Exactly as written, print each record in the listing.

╔══

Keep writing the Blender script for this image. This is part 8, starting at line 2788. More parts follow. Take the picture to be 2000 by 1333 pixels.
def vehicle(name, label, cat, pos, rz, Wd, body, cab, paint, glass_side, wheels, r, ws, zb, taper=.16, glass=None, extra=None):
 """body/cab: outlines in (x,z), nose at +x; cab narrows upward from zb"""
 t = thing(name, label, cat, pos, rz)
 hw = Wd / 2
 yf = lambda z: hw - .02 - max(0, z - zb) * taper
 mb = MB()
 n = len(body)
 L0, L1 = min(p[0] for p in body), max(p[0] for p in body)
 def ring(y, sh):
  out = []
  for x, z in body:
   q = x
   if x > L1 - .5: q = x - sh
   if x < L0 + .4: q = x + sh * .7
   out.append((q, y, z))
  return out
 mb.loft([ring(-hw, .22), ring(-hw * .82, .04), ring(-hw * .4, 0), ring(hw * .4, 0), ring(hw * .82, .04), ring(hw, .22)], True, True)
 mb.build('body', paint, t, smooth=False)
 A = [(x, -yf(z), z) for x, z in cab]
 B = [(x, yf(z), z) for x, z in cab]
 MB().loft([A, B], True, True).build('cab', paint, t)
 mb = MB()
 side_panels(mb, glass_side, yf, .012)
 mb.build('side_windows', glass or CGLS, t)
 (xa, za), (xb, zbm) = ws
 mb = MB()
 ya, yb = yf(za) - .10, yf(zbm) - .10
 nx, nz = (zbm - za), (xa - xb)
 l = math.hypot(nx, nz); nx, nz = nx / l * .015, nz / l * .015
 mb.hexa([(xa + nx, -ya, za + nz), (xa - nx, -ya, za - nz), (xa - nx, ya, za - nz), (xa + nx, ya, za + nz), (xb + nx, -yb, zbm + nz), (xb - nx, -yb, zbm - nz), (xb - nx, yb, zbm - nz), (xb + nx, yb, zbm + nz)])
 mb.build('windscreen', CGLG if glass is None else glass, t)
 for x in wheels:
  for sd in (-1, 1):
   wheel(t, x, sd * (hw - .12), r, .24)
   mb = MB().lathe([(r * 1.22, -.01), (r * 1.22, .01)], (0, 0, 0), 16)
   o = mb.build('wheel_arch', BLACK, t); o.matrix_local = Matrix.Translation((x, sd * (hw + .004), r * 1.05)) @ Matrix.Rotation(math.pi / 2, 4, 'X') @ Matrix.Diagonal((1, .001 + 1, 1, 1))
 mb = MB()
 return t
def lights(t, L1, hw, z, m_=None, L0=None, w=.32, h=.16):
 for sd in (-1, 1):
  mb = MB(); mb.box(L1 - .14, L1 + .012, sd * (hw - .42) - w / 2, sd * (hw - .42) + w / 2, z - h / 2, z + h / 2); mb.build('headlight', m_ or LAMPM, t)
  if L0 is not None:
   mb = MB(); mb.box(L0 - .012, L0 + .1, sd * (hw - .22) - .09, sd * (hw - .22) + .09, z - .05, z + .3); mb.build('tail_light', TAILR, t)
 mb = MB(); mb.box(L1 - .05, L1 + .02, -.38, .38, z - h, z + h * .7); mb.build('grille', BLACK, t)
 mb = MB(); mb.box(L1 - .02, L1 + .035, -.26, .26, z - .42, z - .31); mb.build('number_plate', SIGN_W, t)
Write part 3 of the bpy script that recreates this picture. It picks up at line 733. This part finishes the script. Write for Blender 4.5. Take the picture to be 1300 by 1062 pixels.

╚══

■ THE RESULT
Keep writing the Blender script for this image. This is part 8, starting at line 2788. More parts follow. Take the picture to be 2000 by 1333 pixels.
def vehicle(name, label, cat, pos, rz, Wd, body, cab, paint, glass_side, wheels, r, ws, zb, taper=.16, glass=None, extra=None):
 """body/cab: outlines in (x,z), nose at +x; cab narrows upward from zb"""
 t = thing(name, label, cat, pos, rz)
 hw = Wd / 2
 yf = lambda z: hw - .02 - max(0, z - zb) * taper
 mb = MB()
 n = len(body)
 L0, L1 = min(p[0] for p in body), max(p[0] for p in body)
 def ring(y, sh):
  out = []
  for x, z in body:
   q = x
   if x > L1 - .5: q = x - sh
   if x < L0 + .4: q = x + sh * .7
   out.append((q, y, z))
  return out
 mb.loft([ring(-hw, .22), ring(-hw * .82, .04), ring(-hw * .4, 0), ring(hw * .4, 0), ring(hw * .82, .04), ring(hw, .22)], True, True)
 mb.build('body', paint, t, smooth=False)
 A = [(x, -yf(z), z) for x, z in cab]
 B = [(x, yf(z), z) for x, z in cab]
 MB().loft([A, B], True, True).build('cab', paint, t)
 mb = MB()
 side_panels(mb, glass_side, yf, .012)
 mb.build('side_windows', glass or CGLS, t)
 (xa, za), (xb, zbm) = ws
 mb = MB()
 ya, yb = yf(za) - .10, yf(zbm) - .10
 nx, nz = (zbm - za), (xa - xb)
 l = math.hypot(nx, nz); nx, nz = nx / l * .015, nz / l * .015
 mb.hexa([(xa + nx, -ya, za + nz), (xa - nx, -ya, za - nz), (xa - nx, ya, za - nz), (xa + nx, ya, za + nz), (xb + nx, -yb, zbm + nz), (xb - nx, -yb, zbm - nz), (xb - nx, yb, zbm - nz), (xb + nx, yb, zbm + nz)])
 mb.build('windscreen', CGLG if glass is None else glass, t)
 for x in wheels:
  for sd in (-1, 1):
   wheel(t, x, sd * (hw - .12), r, .24)
   mb = MB().lathe([(r * 1.22, -.01), (r * 1.22, .01)], (0, 0, 0), 16)
   o = mb.build('wheel_arch', BLACK, t); o.matrix_local = Matrix.Translation((x, sd * (hw + .004), r * 1.05)) @ Matrix.Rotation(math.pi / 2, 4, 'X') @ Matrix.Diagonal((1, .001 + 1, 1, 1))
 mb = MB()
 return t
def lights(t, L1, hw, z, m_=None, L0=None, w=.32, h=.16):
 for sd in (-1, 1):
  mb = MB(); mb.box(L1 - .14, L1 + .012, sd * (hw - .42) - w / 2, sd * (hw - .42) + w / 2, z - h / 2, z + h / 2); mb.build('headlight', m_ or LAMPM, t)
  if L0 is not None:
   mb = MB(); mb.box(L0 - .012, L0 + .1, sd * (hw - .22) - .09, sd * (hw - .22) + .09, z - .05, z + .3); mb.build('tail_light', TAILR, t)
 mb = MB(); mb.box(L1 - .05, L1 + .02, -.38, .38, z - h, z + h * .7); mb.build('grille', BLACK, t)
 mb = MB(); mb.box(L1 - .02, L1 + .035, -.26, .26, z - .42, z - .31); mb.build('number_plate', SIGN_W, t)
Write part 3 of the bpy script that recreates this picture. It picks up at line 733. This part finishes the script. Write for Blender 4.5. Take the picture to be 1300 by 1062 pixels.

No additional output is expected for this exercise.